1,758,388 is, apparently, the same as 1925 GB 262,943 -- which however has different (more specific in some aspects, less in others) language but includes no drawings. [this is a problem that is addressed as well by Ranger in his important 1926 paper] See a paper by Wise and Coggeshall in Proceedings of the IRE (May 1941), usefully summarized here.
 

A primary objective of this patent is the elimination of human agency in coding and decoding, by means of sounds from intermediate records on wax cylinders. It does not describe in detail the analysis or initial "exploration" of the original image, for encoding.

"A further object of the invention is to provide an improved method of securing the desired graduation... This phase of the invention comprises forming a plurality of representations from the original, differing one from the other in that they each correspond to given fraction of the tones or ranges of tone in the original.

"Thus one representation may comprise only the deepest tones or full shadows of the original, a second may include only the next lighter tones or both these tones and the full shadows, a third including still lighter tones and so on.

"Four or five such representations will usually be found sufficient, and by their aid a plurality of prints may be produced in register on a single surface in order to provide a final result which shall sufficiently for most practical purposes agree with the gradation in the original." (2:104ff)
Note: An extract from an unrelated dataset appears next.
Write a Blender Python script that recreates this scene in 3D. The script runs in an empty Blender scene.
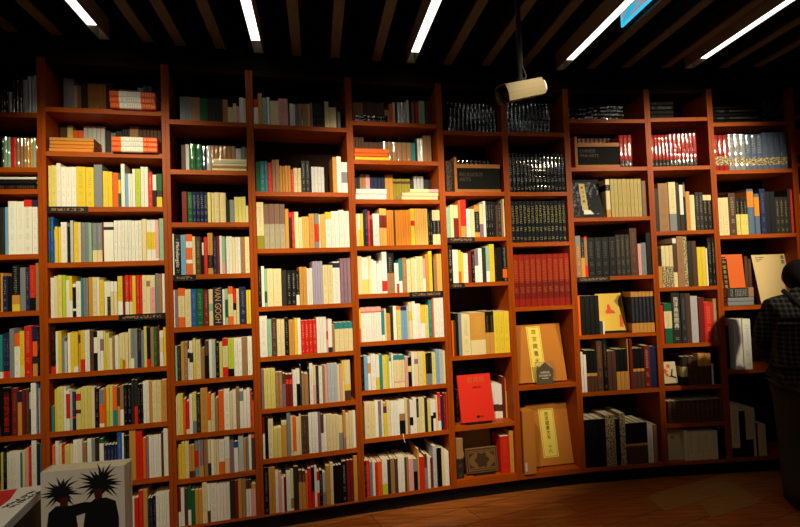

Moreover, "The object of the employment of the intermediate record is to facilitate the correction or errors which may arise..." (5:25ff)
 

The elementary signs here are six dots, of six diameters. Presumably a seventh signal -- either "a" or "i" on the Wheatstone tape Fig. 6 -- would cause a blank (white) dot space. Their progressively stepped diameters distinguish these dots from half-tone dots, whose diameters can be any size.

We come here nearly full circle to the ideas embodied in Montagna, Mortier and Ellero, and as far back as Carl Fasol who achieved wonders with but four or five dot diameters.

This patent is substantially the same as 1929/US/1,713,266.
 

Several patents relate to counting elements of a similar shade, and coding that count in combination with the respective shades. Gaynor (1922/UK/190,522) describes a cipher code system in which "the last nine consonants (N, P, Q, R, S, T, V, X and Z)" indicate the number of times a value is repeated along a scanning line. Of course, it takes five letters (each one composed of a five unit code) to yield a five-letter cipher, making this a relatively inefficient means. See also Bartlane 1921/166,917 and 1933/1,910,586 (which allows for up to 32 tone values).

I show Fig. 2 because it so clearly expresses the relationship of the five unit code (with its 32 possible combinations) and efforts to exploit it to economize on tape length (hence transmission time and expense).

Five-unit tape limits the number of elemental signs that can be easily used describe a picture. That limit is not absolute, however; see for example Bartlane 1930/1,758,388 and 1934/GB/404,715. Their 1934 specification explores the tradeoffs in five unit code of, say, six tone combinations (three holes) and maximum four positions (two holes). Electrical Research Products (1934/GB/404,715) provides for 16 values (but does not address "count").
 

Scrambles pictures for secure transmission, by (1) employing variations in speeds of scanning (first line, second line and so on) and (2) interlacing (move ahead four, move back eight); requires synchronization between sending and receiving machines.

Other example of image scrambling devices include 1922 GB 153,597, 1931 GB 354,249 and the much-later 1951 GB 655,320. Scrambling devices are similar in some ways to (1) condensers, that convert figure series into alphabetical ciphers, and (2) to various encryption devices that emerged out of multiplex printing telegraph technology (Hebern, Sanford Vernam, A G Damm, Ingenieursbureau "Securitas", etc.). (e.g., 1922 GB 153,597, 1931 GB 354,249 or the later 1951 GB 655,320)
 

At receiving end, vibrations control light beam through lens light-valves onto photographic paper. Perhaps the most important feature of this patent is the synaesthetic idea of translating a picture into sound; other patents on this page translate a picture into code -- a form of ekphrasis.

Keen appears to have been an illustrator ca 1900-1920, and has several other patents under his name, including :
1916/1,176,147 Telegraphy (transmission of pictures, emphasis on diaphragm at receiving end)
1916/1,176,148 Telegraphy (full system, incorporating a slightly different diaphragm apparatus)
1918/1260393 Apparatus for producing animated drawings (ccl/352/87).